Son flechas caídas del azul

¡Árboles!/ ¿Habéis sido flechas caídas del azul?/ ¿Qué terribles guerreros os lanzaron?/¿Han sido la estrellas?/ Vuestras músicas vienen del alma de los pájaros/ de los ojos de Dios/ de la pasión perfecta./ ¡Árboles! Conocerán vuestras raíces toscas/ mi corazón en tierra?

Federico García Lorca
 

Años atrás, íbamos de senderismo por el Parque Natural de los Reales de la Sierra (Genalguacil), cuando nos encontramos con este poema grabado en un panel. Allí, descansando un momento, entre el intenso arbolado y admirando el pinsapar, leímos estos versos como si de una oración se tratara. Tan cerca nos creíamos de eso que llamamos cielo, que sólo podíamos sentir gratitud.

García Lorca lo dedicó a los pinsapos. Yo lo hago extensivo  a toda especie arbórea. Mucho más en este verano tan caluroso y aciago en el que hemos visto arder miles de hectáreas de nuestro más preciado paisaje. 

En estos momentos, vuelvo a leer el poema e imagino  a Lorca contemplando estos inmensos amigos clavados a la tierra, dignos en su porte, inamovibles, fuertes. Me lo imagino pensando en sus raíces, dedos que se extienden y abrazan la tierra muy adentro, acunándola, sosteniéndola, compactándola, transmitiéndole fortaleza para que las torrenteras no acaben desplazándola a otros lugares; porque los árboles aman la tierra en la que están asentados y saben cuidarla.

Cuando paseo entre ellos, soy consciente de que me  adentro en un  paraíso de verdor y frescura tan vital como hermoso. Me hechizo con sus copas, ese  hospedaje y auditorio donde  las aves vierten sus cantos.  Esas masas de hojas que juegan con las tonalidades del verde, de la plata, del dorado, del cobre.
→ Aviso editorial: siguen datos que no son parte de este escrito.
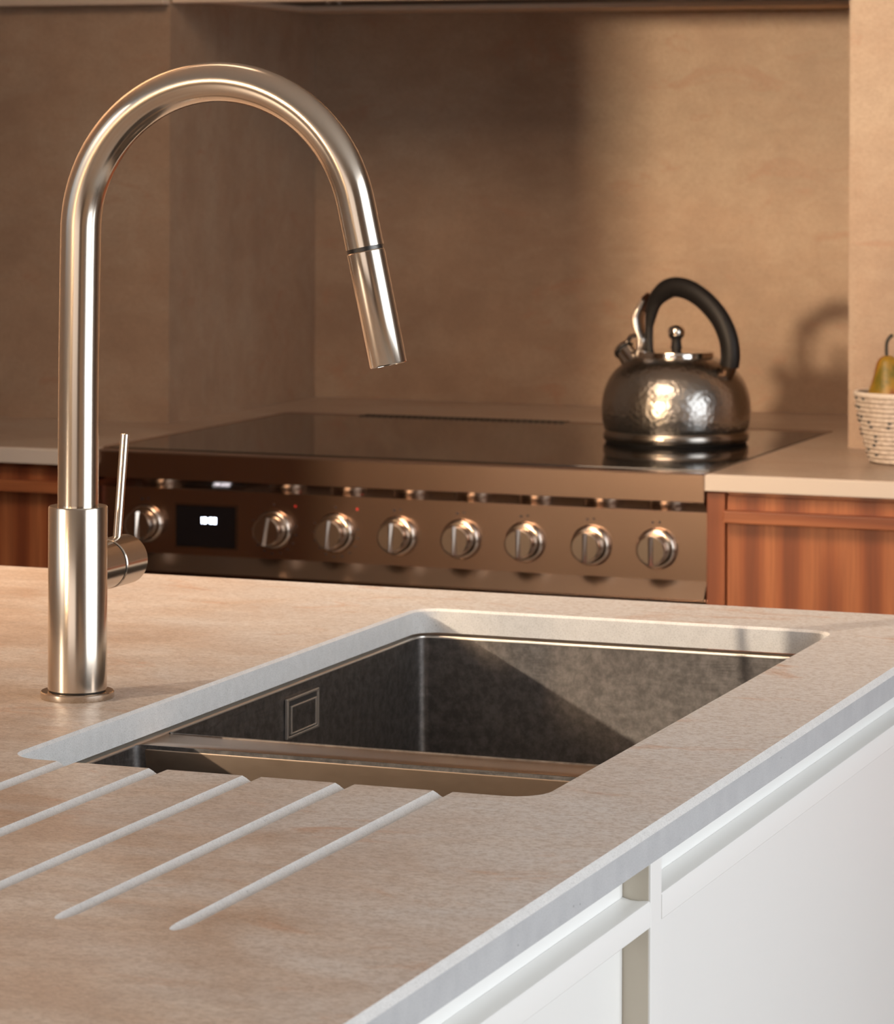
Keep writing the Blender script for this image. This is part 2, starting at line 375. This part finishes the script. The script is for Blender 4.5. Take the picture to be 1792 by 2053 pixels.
wood_cab('dark walnut cabinet in shade, on the left of the cooker', X0+.01, CXL-0.002, 4.140, 'R')

# ------------------------------------------------------------------ range cooker
ck = thing('range_cooker', 'wide stainless range cooker with black glass hob, set in the back worktop', 'cooker', ((CXL+CXR)/2, 4.5, 0))
def prism_x(bm, prof, x0, x1):
    return loft(bm, [[Vector((x0, y, z)) for y, z in prof], [Vector((x1, y, z)) for y, z in prof]])
E0 = EYE
obj('body', B(CXL+.001, CXR-.001, YF+0.03, 4.80, 0.08, TOP-0.006), M_cook, ck)
# top surround of steel with bullnose front
bm = prism_x(bmesh.new(), [(YF, E0-0.468), (YF, E0-0.432), (YF+0.0015, E0-0.4305), (YF+0.030, TOP), (YF+0.030, E0-0.468)], CXL, CXR)
bmesh.ops.bevel(bm, geom=bm.edges[:], offset=0.0006, segments=2, affect='EDGES')
obj('front_lip', bm, M_cook, ck)
obj('hob_glass', B(CXL+0.010, CXR-0.0005, YF+0.030, 4.803, TOP-0.005, TOP+0.0012, bev=0.0005), M_glass, ck)
obj('side_trim', B(CXL, CXL+0.010, YF+0.030, 4.803, TOP-0.005, TOP+0.0015), M_cook, ck)
obj('back_rim', B(CXL, CXR, 4.803, 4.840, TOP-0.005, TOP+0.0012), mat('rim_satin_steel', (0.30,0.215,0.165), 0.5, 0.8), ck)
bm = bmesh.new()
for i in range(34):
    x = -1.963 + i*0.0101; box(bm, x, x+0.0062, 4.804, 4.839, TOP+0.0012, TOP+0.0022)
obj('vent_slots', bm, M_dark, ck)
obj('upper_bevel', prism_x(bmesh.new(), [(YF+0.0005, E0-0.468), (YF+0.016, E0-0.4825), (YF+0.03, E0-0.4825), (YF+0.03, E0-0.468)], CXL, CXR), M_cookpol, ck)
YP = YF+0.016
obj('control_panel', B(CXL, CXR, YP, YP+0.02, E0-0.5735, E0-0.4820), M_cook, ck)
obj('lower_bevel', prism_x(bmesh.new(), [(YP, E0-0.5735), (YF-0.002, E0-0.5960), (YF+0.03, E0-0.5960), (YF+0.03, E0-0.5735)], CXL, CXR), M_cooklow, ck)
obj('oven_door', B(CXL+.002, CXR-.002, YF, YF+0.03, 0.20, E0-0.602, bev=0.003), M_cook, ck)
obj('kick_plate', B(CXL+.02, CXR-.02, YF+.03, YF+0.05, 0.0, 0.19), M_dark, ck)
# display
dp = obj('display', B(-1.976, -1.886, YP-0.0012, YP+0.004, E0-0.5615, E0-0.5045, bev=0.0005), M_disp, ck)
bm = bmesh.new(); box(bm, -1.9785, -1.976, YP-0.0018, YP+0.002, E0-0.564, E0-0.502); box(bm, -1.886, -1.8835, YP-0.0018, YP+0.002, E0-0.564, E0-0.502)
box(bm, -1.976, -1.886, YP-0.0018, YP+0.002, E0-0.564, E0-0.5615); box(bm, -1.976, -1.886, YP-0.0018, YP+0.002, E0-0.5045, E0-0.502)
obj('display_frame', bm, M_cookpol, ck)
SEG = {'0': 'abcdef', '1': 'bc', '5': 'acdfg', '9': 'abcdfg', '8': 'abcdefg'}
def digit(bm, ch, x, z, w=0.0038, h=0.0086, t=0.0011):
    y0, y1 = YP-0.0017, YP-0.0011
    R = {'a': (0, w, h-t, h), 'd': (0, w, 0, t), 'g': (0, w, h/2-t/2, h/2+t/2), 'f': (0, t, h/2, h), 'e': (0, t, 0, h/2), 'b': (w-t, w, h/2, h), 'c': (w-t, w, 0, h/2)}
    for s in SEG[ch]:
        a, b, c, d = R[s]; box(bm, x+a, x+b, y0, y1, z+c, z+d)
bm = bmesh.new(); xx = -1.9405
for ch in '10:50':
    if ch == ':':
        box(bm, xx, xx+0.0012, YP-0.0017, YP-0.0011, E0-0.5275, E0-0.5263); box(bm, xx, xx+0.0012, YP-0.0017, YP-0.0011, E0-0.5225, E0-0.5213); xx += 0.0028
    else: digit(bm, ch, xx, E0-0.5288); xx += 0.0062
obj('clock_digits', bm, M_digit, dp)
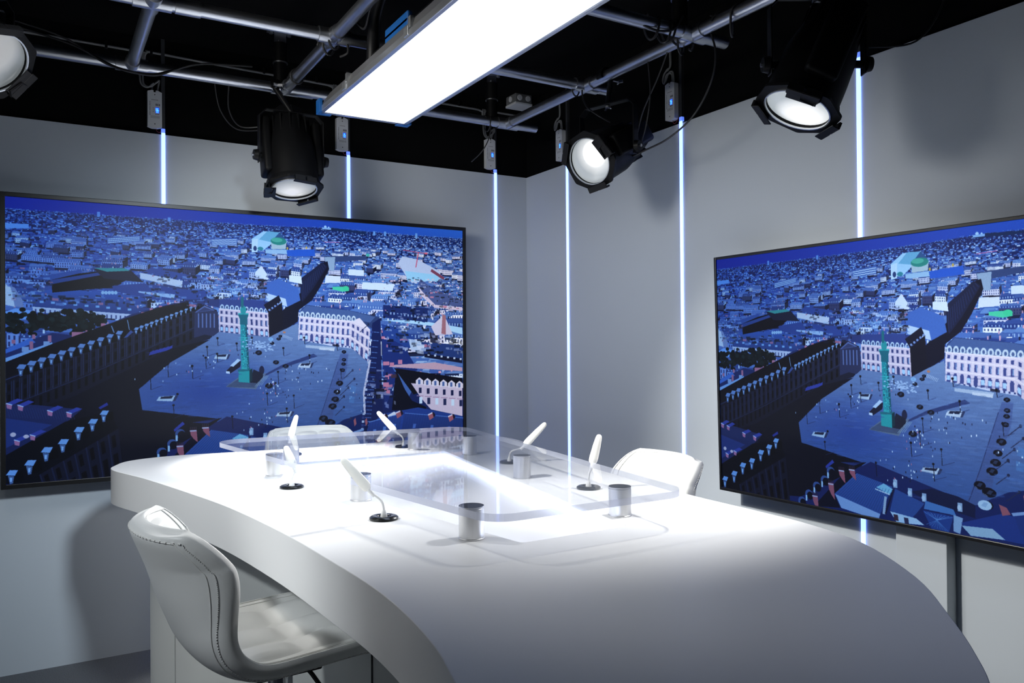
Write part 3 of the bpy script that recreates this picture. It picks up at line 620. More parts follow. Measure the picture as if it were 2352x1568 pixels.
def controller(wall, s, label, digits, cable):
    t = thing('led_controller', label, 'controller', (s, -.0, 2.44) if wall == 'L' else (0, s, 2.44), 'light controllers on the black wall band')
    # local: x along the wall to the viewer's right, y out of the wall, z up
    R = Matrix(((1, 0, 0), (0, -1, 0), (0, 0, 1))) if wall == 'L' else Matrix(((0, -1, 0), (-1, 0, 0), (0, 0, 1)))
    o = Vector((s, .012, 2.53)) if wall == 'L' else Vector((.012, s, 2.53))
    M = mat4(o, R)
    bm = bmesh.new()
    pts = [(-.031, -.082), (-.012, -.088), (.012, -.088), (.031, -.082), (.031, .080), (.014, .088), (.005, .088), (.005, .079), (-.005, .079), (-.005, .088), (-.014, .088), (-.031, .082)]
    lo = [bm.verts.new((x, .0, z)) for x, z in pts]; hi = [bm.verts.new((x, .026, z)) for x, z in pts]
    n = len(pts)
    for k in range(n): bm.faces.new((lo[k], lo[(k + 1) % n], hi[(k + 1) % n], hi[k]))
    bm.faces.new(hi); bm.faces.new(lo[::-1])
    bmesh.ops.transform(bm, matrix=M, verts=bm.verts); obj('case', bm, M_plastic, t)
    bm = bmesh.new(); box(bm, .003, .019, .024, .0268, -.018, .008, M); d = obj('display', bm, M_digitback, t)
    bm = bmesh.new()
    seg = {'a': (0, 1, 1, 1), 'b': (1, 1, 1, .5), 'c': (1, .5, 1, 0), 'd': (0, 0, 1, 0), 'e': (0, .5, 0, 0), 'f': (0, 1, 0, .5), 'g': (0, .5, 1, .5)}
    on = {'6': 'acdefg', '2': 'abged', '5': 'afgcd', '3': 'abgcd', '8': 'abcdefg'}
    for k, ch in enumerate(digits):
        for q in on[ch]:
            x0, z0, x1, z1 = seg[q]; X = .005 + k * .0066; Z = -.0085
            box(bm, X + x0 * .0045 - .0007, X + x1 * .0045 + .0007, .0266, .0274, Z + min(z0, z1) * .012 - .0007, Z + max(z0, z1) * .012 + .0007, M)
    for k in range(2): box(bm, .006 + k * .006, .0095 + k * .006, .0266, .0274, -.0165, -.0115, M)
    obj('digits', bm, M_digit, d)
    for z in (-.008, .000, .008):
        bm = bmesh.new(); box(bm, -.0085, -.0055, .0255, .0263, z - .0014 - .004, z + .0014 - .004, M); obj('button', bm, M_print, t)
    for z in (.068, -.070):
        bm = bmesh.new(); lathe(bm, [(.0028, 0), (.0028, .0006)], 10, M @ Matrix.Translation((0, .0258, z)) @ Matrix.Rotation(-PI / 2, 4, 'X')); obj('screw', bm, M_print, t)
    bm = bmesh.new()
    for k in range(9): box(bm, -.022, -.0195, .0258, .0262, .030 - k * .0075, .034 - k * .0075 + (k % 3) * .001, M)
    for k in range(5): box(bm, -.014 + k * .006, -.010 + k * .006, .0258, .0261, .042, .0445, M)
    for r in range(3):
        for k in range(8): box(bm, -.018 + k * .005, -.0145 + k * .005, .0258, .0261, -.034 - r * .004, -.0325 - r * .004, M)
    for k in range(3): box(bm, .004 + k * .007, .008 + k * .007, .0258, .0261, .016, .026, M)
    for k in range(3): box(bm, .003 + k * .006, .006 + k * .006, .0258, .0261, -.026, -.021, M)
    obj('printed_marks', bm, M_print, t)
    def w(p): return M @ Vector(p)
    bm = bmesh.new()
    for k, pts in enumerate(cable): tube(bm, [w(p) for p in pts], .0042, 8, smooth=8)
    plabel(obj('cable', bm, M_greycable, t), 'grey twin supply cable')
    bm = bmesh.new(); tube(bm, [w(p) for p in ((.006, .012, -.085), (.010, .014, -.100), (.022, .012, -.104), (.034, .008, -.088), (.036, .005, -.08))], .0012, 6, smooth=6); obj('output_lead', bm, M_red, t)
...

Me conmueve la generosidad de estos gigantes que humedecen el entorno, favorecen la lluvia y cuidan de que el agua no se pierda, ayudando a almacenarla, guiándola hacia los acuíferos. Estos enormes cuidadores que  limpian el aire que necesitamos para que podamos seguir diciendo: aquí estoy. Sigo vivo. Respiro.
 Sí. Creo que la pregunta de Lorca era retórica. Él sabía bien que los árboles son flechas caídas del azul. Todo nuestro planeta, nosotros mismos, somos polvo de estrellas, estamos hechos de la misma pasta. Participamos, mientras podemos, de esto que llamamos vida, aunque muchos pasen por la existencia sin saber para qué carajo han venido a este mundo. Somos naturaleza, cosa que parece no gustar a determinadas personas,  más propensas a dominar y a destruir cuanto les rodea.

Pero ni quiero ni voy a buscar responsables. No es necesario. Todo aquel que tenga dos dedos de frente sabe que  la negligencia y el descuido de algunos,  la  escasa o nula atención política de los gobernantes por nuestros parajes naturales, y la pura maldad  de ciertos individuos son los sumandos de estas catástrofes.

Que está haciendo demasiada calor, es obvio. Que nuestros montes y bosques están abandonados, también.

Así que lo siento, pero esta columna, aunque nuestras costas estén de  fiestas permanentemente y las multitudes vayan de feria en feria, no es una columna alegre.

Estamos viviendo un verano triste,  un verano de pérdidas importantes. Los árboles de mi jardín se lamentan. Cuando la noche apaga los ruidos de la ciudad, puedo escucharlos. Mueren los árboles, muere la vida que con ellos se sostiene. Yo también muero un poco.